A Cannon Could Prove The Portuguese Made It To Australia Before The Dutch And English

A travel poster for Australia, showing Captain Cook landing with his soldiers at Botany Bay in 1770. (Photo by Hulton Archive/Getty Images)

Analysis undertaken on a 16th-century cannon discovered by a 13-year-old suggests Portuguese sailors reached Australia before the Dutch in 1606 and Captain Cook in 1770.

According to The Times Christopher Doukas discovered the “swivel gun” off Dundee Beach near Darwin during an unusually low tide in 2010.

It was then sent to the University of Melbourne who compared the lead in the gun to 2000 ore samples sourced from locations around Europe. The metal used to construct the gun most resembles a sample taken from the Spanish Iberian Peninsula.

“This truly is the smoking gun of the Portuguese discovery of northern Australia,” heritage group Past Masters — which paid for the analysis — posted on its Facebook page.

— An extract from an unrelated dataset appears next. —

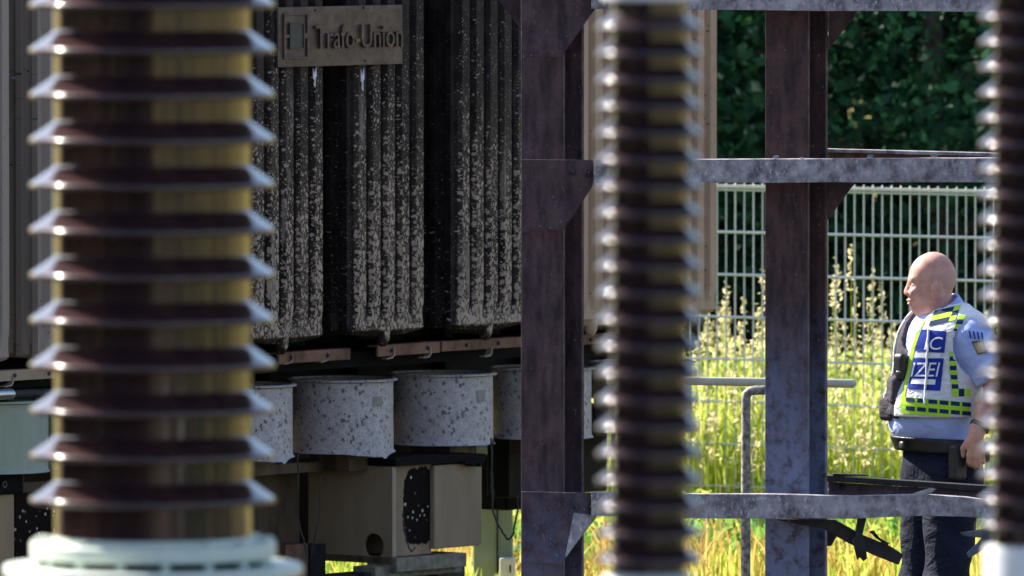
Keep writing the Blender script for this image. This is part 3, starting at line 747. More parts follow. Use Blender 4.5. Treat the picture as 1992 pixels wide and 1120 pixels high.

The Times report however says the scientist who conducted the research expressed caution over the group’s conclusion, saying lead was often recycled. Initial theories said the gun was an Asian copy of a 16th-century design.

There have long been theories that Portuguese sailors reached northern Australia between 1521 and 1524, before their Dutch and English counterparts arrived on the continent. A 16-century set of French maps depicts a land mass between Indonesia and Antarctica which some scholars believe is Australia.